長兄は自分より11歳上で73歳、義姉とは当時としてはまだ珍しい恋愛結婚であった。この歳になっても、互いに歯に絹を着せないやり取りで、端で聞いている方がハラハラすることが多い。言いたい放題、口に出していても、揺るがない信頼感があるのだろうと女房とは話していた。長兄は長兄らしく二人の弟たちから、さらにその子供の家庭まで気にしていて、皆んな健康に父母のように揃って長生きをしていきたいのだという。本人も毎日40分の散歩と体操を欠かさない。

次兄は自分より5歳上で67歳、根っからの教育者で、引退した今も教育者として生きている。子供や孫、甥や姪たちまで、自分の教育的信条を述べて飽きない。それらは正論で反論の余地は無いのだが、若者たちの置かれている現実は想像以上に大きく動いていることも間違いない事実である。

兄たちのそれぞれの発言を黙って聞いている末弟の自分は、やはり8人兄弟の末子であった親父の立場や気持を少し理解できるような気がした。

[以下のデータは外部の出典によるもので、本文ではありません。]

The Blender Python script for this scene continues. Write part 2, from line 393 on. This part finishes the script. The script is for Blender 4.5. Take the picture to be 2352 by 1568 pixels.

長兄はこの10年近く、水彩画を先生に付いて描いている。はじめの頃の習作を見たことがあるが、最近はかなり腕が上がった様子で、風景画の画題を探しに旅行に行ったりしているらしい。「一枚描いて立派な額に入れて頂戴よ」とリクエストした。テーマは「塔のある風景」を頼んだ。たくさん描いたけれども、人から欲しいと言われたのは初めてだ。塔なら画題としても面白い。さっそく描いてみる。話振りでは完成までに1年ぐらいは掛かりそうだ。

長兄は忘れていると思うが、絵をねだるのは初めてのことではない。50年以上前、高校生だった長兄に絵を描いてもらった。飛ぶ旅客機をクレヨンで描いた。色を微妙に使って陰影を付け、上手いものだなあと子供心に感心したのを覚えている。